Nei giorni scorsi la giustizia amministrativa del Ticino ha accolto il ricorso di un’azienda svizzera contro la Lia, la Legge sulle Imprese artigiane che istituisce l’obbligo di iscrizione a un albo per tutte le ditte (elvetiche e non) che vogliono prestare opera in Svizzera.
Una misura, questa, da sempre criticata all’esterno del Ticino, poiché considerata lesiva della libera concorrenza.
“Che si trattasse di una legge protezionistica e in contrasto con gli accordi europei sulla libera circolazione della imprese ne eravamo e siamo assolutamente convinti – ribadisce oggi Alberto Bergna, segretario generale di Cna Artigiani Como e Lecco – La cosa che più ci disturba è che, oltre alla Lia, gli artigiani italiani debbano subire il vincolo del limite massimo di 90 giorni per le prestazioni che effettuano in territorio svizzero”.

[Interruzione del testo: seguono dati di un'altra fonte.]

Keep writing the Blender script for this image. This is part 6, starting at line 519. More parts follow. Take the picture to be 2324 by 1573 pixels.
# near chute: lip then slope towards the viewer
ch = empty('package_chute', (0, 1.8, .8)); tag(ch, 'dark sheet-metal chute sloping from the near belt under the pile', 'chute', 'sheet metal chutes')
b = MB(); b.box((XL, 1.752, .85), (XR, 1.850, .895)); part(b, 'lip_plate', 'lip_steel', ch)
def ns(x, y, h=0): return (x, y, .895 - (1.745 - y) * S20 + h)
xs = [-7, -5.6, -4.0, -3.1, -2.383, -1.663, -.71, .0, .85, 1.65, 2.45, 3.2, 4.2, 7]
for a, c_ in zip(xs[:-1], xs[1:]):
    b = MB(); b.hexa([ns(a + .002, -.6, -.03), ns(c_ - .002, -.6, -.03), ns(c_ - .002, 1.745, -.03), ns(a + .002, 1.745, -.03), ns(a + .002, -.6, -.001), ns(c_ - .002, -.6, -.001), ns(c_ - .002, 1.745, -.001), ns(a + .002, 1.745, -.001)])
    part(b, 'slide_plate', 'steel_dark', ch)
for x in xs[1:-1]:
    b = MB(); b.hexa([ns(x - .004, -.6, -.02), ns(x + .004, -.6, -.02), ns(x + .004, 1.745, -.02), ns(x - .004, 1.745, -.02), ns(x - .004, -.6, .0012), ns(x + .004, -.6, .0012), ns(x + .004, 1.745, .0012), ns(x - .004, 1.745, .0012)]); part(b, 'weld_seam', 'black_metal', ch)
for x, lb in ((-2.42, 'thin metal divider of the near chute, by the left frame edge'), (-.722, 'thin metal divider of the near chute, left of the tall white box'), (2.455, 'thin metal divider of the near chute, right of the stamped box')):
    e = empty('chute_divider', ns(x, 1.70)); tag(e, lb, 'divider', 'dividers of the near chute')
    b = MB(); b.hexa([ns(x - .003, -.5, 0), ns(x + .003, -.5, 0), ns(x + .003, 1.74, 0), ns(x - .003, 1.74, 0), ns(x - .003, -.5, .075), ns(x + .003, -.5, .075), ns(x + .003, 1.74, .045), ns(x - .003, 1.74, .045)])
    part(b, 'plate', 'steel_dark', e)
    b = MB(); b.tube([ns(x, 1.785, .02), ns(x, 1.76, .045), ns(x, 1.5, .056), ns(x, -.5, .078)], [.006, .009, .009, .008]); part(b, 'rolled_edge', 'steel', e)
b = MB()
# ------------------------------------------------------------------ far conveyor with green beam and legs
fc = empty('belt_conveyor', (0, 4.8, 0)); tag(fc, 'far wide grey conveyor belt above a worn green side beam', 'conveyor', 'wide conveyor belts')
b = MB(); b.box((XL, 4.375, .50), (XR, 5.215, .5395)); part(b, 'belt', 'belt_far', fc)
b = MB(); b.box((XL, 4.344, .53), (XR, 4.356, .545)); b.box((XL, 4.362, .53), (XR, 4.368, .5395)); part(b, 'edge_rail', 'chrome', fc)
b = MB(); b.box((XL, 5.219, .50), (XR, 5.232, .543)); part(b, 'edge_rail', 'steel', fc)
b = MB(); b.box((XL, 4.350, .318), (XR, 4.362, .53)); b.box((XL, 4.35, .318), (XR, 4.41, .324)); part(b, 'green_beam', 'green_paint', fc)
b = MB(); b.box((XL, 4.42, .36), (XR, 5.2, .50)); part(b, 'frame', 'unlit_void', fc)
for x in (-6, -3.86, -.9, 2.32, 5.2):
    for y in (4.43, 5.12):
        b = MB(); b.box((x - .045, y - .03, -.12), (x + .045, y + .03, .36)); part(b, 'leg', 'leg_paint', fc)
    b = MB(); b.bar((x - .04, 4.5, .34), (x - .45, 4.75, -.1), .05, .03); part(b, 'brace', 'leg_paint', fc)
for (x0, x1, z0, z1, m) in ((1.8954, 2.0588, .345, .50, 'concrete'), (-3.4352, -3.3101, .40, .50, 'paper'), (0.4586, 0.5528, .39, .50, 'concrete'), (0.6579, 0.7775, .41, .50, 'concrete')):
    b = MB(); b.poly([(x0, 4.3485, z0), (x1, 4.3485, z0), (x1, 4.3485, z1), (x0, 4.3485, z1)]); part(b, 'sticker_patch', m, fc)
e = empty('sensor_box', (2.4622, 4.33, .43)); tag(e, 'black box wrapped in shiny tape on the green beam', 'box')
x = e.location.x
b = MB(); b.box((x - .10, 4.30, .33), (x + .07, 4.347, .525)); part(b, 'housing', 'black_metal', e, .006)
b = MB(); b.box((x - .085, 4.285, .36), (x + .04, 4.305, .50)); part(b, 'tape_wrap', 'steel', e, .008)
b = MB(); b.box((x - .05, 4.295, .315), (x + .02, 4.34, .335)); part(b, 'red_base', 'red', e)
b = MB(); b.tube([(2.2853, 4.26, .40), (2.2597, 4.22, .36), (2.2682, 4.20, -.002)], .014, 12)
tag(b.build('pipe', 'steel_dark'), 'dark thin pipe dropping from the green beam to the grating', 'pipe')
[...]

Secondo Cna, l’obbligo già vigente nei cantoni svizzeri di informare le autorità prima di iniziare la prestazione è “più che sufficiente per contrastare il dumping o il lavoro irregolare”.
“Speriamo – conclude Bergna – che il Canton Ticino riveda la propria posizione e riconosca il titolo di imprenditore artigiano acquisito in Italia sufficiente per poter operare in Ticino come già avviene negli altri Cantoni svizzeri”.